╭─ SOURCE DATA
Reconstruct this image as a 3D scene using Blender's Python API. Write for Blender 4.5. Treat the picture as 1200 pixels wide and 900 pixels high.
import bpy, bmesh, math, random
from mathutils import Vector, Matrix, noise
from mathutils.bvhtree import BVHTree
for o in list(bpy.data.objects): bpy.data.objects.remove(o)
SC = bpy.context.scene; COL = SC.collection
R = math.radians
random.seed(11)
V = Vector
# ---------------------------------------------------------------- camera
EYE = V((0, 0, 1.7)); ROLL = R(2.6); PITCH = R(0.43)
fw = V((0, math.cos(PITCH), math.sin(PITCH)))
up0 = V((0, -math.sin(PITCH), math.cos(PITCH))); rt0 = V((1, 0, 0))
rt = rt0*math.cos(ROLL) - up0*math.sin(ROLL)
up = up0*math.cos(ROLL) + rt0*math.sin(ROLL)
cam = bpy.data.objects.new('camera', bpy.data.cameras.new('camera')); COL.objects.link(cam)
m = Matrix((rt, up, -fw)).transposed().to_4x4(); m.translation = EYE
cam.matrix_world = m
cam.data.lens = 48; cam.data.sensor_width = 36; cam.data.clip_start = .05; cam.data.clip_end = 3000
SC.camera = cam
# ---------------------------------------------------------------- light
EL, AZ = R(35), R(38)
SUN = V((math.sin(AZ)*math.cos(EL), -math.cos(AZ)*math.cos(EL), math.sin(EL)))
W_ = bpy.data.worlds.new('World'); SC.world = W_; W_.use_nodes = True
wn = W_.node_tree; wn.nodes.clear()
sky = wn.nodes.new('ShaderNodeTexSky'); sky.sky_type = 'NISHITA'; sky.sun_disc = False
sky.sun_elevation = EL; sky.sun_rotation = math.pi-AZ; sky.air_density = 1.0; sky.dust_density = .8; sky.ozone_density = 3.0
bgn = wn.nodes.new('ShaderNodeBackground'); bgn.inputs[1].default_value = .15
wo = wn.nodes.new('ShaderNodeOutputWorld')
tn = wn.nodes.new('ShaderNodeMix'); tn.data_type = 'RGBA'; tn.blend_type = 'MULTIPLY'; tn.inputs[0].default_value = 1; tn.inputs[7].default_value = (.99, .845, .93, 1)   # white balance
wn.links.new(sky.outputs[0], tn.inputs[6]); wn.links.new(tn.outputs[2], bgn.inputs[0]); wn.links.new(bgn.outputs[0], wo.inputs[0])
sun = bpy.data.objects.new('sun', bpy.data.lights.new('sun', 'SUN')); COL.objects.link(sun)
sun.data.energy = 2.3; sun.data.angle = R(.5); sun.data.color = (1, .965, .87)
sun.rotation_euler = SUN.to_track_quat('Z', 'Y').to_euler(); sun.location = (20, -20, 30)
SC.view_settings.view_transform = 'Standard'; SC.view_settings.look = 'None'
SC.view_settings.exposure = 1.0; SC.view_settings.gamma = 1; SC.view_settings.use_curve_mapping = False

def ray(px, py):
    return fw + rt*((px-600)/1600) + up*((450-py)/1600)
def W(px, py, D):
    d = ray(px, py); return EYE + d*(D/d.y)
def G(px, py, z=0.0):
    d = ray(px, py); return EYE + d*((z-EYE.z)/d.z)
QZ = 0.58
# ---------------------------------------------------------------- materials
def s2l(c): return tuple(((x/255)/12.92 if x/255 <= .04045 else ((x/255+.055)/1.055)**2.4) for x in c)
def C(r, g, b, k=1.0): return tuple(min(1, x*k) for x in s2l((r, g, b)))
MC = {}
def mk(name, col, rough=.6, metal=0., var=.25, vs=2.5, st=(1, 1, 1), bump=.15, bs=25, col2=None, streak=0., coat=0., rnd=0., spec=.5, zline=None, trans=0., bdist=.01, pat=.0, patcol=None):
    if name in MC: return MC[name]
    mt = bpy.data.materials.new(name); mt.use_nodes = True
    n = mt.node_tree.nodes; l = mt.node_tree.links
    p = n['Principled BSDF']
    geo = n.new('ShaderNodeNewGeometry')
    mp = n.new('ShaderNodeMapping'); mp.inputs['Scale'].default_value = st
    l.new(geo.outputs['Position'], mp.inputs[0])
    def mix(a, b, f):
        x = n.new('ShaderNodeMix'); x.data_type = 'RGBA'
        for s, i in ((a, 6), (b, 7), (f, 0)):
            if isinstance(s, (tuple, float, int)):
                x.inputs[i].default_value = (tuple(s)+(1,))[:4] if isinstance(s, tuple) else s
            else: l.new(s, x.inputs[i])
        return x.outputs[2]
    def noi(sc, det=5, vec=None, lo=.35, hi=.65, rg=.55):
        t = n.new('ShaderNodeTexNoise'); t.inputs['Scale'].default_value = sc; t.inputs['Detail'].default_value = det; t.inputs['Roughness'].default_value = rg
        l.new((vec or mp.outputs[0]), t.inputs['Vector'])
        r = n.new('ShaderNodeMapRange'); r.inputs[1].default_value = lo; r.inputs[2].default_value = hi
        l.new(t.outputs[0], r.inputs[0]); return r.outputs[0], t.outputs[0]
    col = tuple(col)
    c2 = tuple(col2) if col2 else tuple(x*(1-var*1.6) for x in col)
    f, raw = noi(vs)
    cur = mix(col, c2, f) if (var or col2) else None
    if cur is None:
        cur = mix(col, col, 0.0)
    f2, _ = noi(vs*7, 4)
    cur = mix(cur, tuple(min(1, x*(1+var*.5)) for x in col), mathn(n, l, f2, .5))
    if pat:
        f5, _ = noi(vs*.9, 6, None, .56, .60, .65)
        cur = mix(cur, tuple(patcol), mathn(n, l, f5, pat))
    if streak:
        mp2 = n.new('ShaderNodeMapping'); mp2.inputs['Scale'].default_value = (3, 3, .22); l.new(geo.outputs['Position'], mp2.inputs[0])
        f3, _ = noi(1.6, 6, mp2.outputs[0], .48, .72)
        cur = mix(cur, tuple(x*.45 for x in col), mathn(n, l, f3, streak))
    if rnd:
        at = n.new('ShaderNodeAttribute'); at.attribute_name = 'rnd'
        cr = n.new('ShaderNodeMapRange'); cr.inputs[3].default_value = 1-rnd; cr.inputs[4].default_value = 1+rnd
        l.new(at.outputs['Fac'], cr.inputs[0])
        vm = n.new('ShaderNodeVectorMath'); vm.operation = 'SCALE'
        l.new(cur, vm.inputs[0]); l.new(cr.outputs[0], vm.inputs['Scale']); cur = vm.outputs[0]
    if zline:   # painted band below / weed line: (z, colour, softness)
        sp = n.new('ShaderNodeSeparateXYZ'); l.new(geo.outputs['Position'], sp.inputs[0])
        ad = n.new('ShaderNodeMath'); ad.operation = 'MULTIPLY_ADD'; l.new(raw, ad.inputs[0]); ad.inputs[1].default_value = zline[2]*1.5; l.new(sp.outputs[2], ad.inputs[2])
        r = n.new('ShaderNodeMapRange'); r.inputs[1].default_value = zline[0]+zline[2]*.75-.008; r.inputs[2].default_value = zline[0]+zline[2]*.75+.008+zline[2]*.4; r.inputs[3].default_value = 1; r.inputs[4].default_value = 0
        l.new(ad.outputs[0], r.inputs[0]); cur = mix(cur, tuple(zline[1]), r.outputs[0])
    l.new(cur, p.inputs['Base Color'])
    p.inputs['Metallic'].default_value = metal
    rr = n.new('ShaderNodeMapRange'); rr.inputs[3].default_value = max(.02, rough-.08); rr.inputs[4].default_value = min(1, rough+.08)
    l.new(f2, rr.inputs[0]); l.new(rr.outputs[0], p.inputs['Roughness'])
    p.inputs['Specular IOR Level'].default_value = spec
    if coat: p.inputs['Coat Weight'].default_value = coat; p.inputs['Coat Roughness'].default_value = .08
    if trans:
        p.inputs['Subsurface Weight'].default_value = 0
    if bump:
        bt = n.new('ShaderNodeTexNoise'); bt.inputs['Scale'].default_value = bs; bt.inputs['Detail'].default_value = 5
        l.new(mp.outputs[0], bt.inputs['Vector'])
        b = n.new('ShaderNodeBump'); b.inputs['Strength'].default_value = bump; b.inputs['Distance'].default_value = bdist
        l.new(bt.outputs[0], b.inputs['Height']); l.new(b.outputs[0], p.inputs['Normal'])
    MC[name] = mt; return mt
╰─
WRITTEN TASK: State the count of lines holding the string "scene" in the listing above, and nothing else.

WORKED SOLUTION: 2